By now the daunting statistics of San Francisco’s housing crisis are all too familiar: Median rents for a one-bedroom apartment are exceeding four thousand dollars, the average cost of building a two-bedroom unit approaches half a million dollars, and the amount of housing added each year falls chronically short of accommodating the city’s population growth. This slow-moving crisis has reached a point where it is impossible to ignore, not only for the mayors, planners, architects, developers, tenants alliances, and neighborhood groups who have been watching the storm build over many years, but also for the general public and the nation at large. This is a crisis that San Francisco can no longer afford to muddle through, and short of a massive influx of public money, most see a dramatic increase in supply as the only workable solution to meet demand and make housing more affordable. In early 2014, the City’s Chief Economist estimated that it would be necessary to build 100,000 units of housing – equal to the amount of units constructed in the city since 1920 – to begin to have a stabilizing effect on median rents. While it is likely that supply alone will not solve San Francisco’s affordability crisis, and that the deeper causes are linked to a regional jobs-housing imbalance, the production of space for housing must be a key component of any solution that is within the purview of architects and planners. Regardless of whether the solution is spatial, economic, or political, it can no longer continue on an incremental, site-by-site approach; it must happen at the scale of the city.

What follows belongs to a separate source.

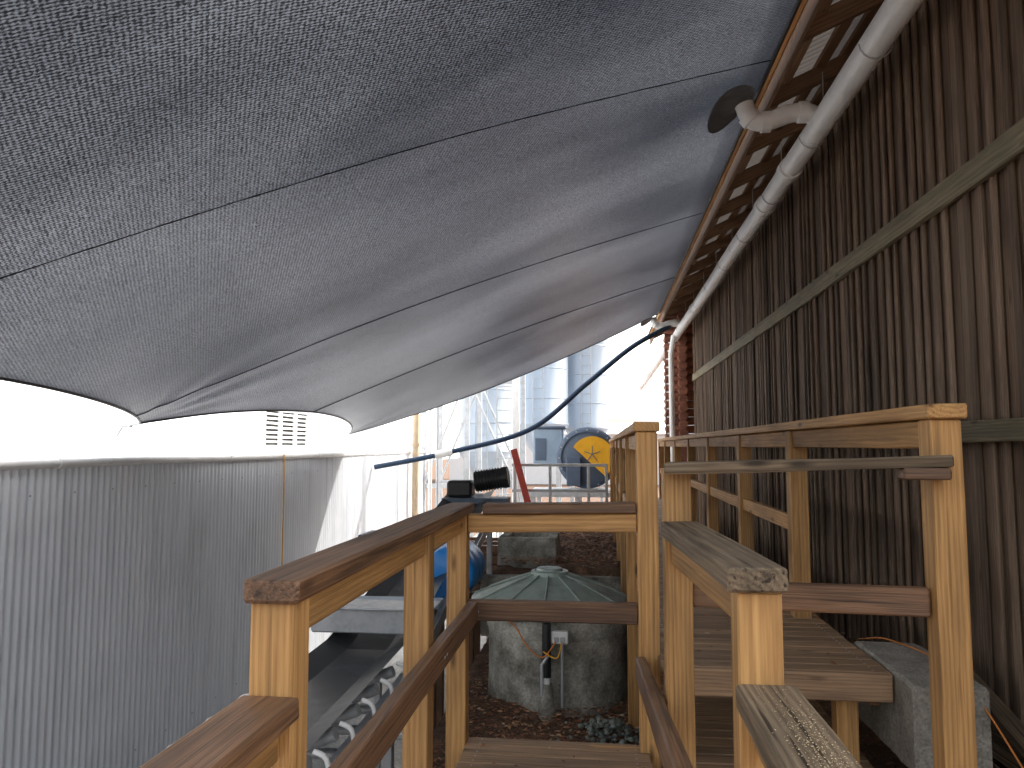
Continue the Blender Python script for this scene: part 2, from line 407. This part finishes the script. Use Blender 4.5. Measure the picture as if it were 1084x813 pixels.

In addition to responding to these economic and social drivers, the studio’s framework is positioned in relation to three recent disciplinary positions. The first is Pier Vittorio Aurelia’s 2015 Yale studio ‘Is Less Enough? 100,000 Houses for San Francisco’, whose starting point was the redefinition of the room – as the most basic form of living space – and its aggregation into collective forms of living and working for the city’s transient populations. Secondly, Preston Scott Cohen’s Gropius lecture from 2013, entitled ‘Successive Architecture’, addressed the problematic of architecture’s formal struggle with vertical stacking produced by ‘Manhattanism’ the contemporary model of urbanism based on multiplication of property value through endless vertical extrusion. The third is the exploration of extreme forms of vertical typologies, both formal and programmatic, that have pervaded recent architecture discourse and practice .

Reaching beyond these formal cliches of density, the studio will pursue a successive architecture that resists endless stacking, but – rather than retreating into the hermetic interior of architectural formalism at the scale of the individual building – attempts to stretch this challenge to the urban scale. Conscious of the rejection of the city in the 1960s megastructures projects of Friedman, Constant, and Superstudio, this studio aims to produce architecture/infrastructure hybrid typologies that embrace the existing city, engage the ground more intimately and intricately, and produce rich new intersections of public and private space in the process.

Rather than building on the ‘Manhattanization’ of SoMa or San Francisco’s public waterfront as the last frontier of development, the studio will focus instead on seven land-locked neighborhood commercial districts as sites for new forms of horizontal density. Its site is the ‘unbuilt city’ of unexploited zoning, targeted zoning changes, transfer of development rights, hybrid public-private solutions, and the possibility of radically restructuring regulatory frameworks. The studio will employ the analytical and representational tools of architects to move beyond the binding dualities in the popular discourse, making visible the hidden potentials for development at the neighborhood level, and manipulating them to project alternative solutions that work across many scales.

The studio will collaborate with the San Francisco Planning Department in its current efforts to develop a density bonus program as a tool to meet housing goals. The studio projects will speculate on provocative ways of implementing these policies as collective urban-scale projects that focusing specifically on the tension between grid and topography as place of opportunity for public benefit. The first weeks of the semester will be concerned with the ‘unbuilt city’ of seven typologies of Neighborhood Commercial districts in San Francisco. Precedents from around the globe will be investigated for strategies that constitute zoning hacks with potentials for intensifying the envelope of the unbuilt city in innovative ways that allow for larger collective forms to be developed in close dialog with San Francisco’s unique topographic conditions. These hacks will be developed into urban scale projects that synthesize non-hierarchical forms of public infrastructure, topographic manipulations and multiplied ground levels, and new forms of horizontally intense density. Heavy emphasis will be on the formal investigation of urban scale architectures that challenge the incrementalism of block-by-block infill and construct new spatial domains for San Francisco.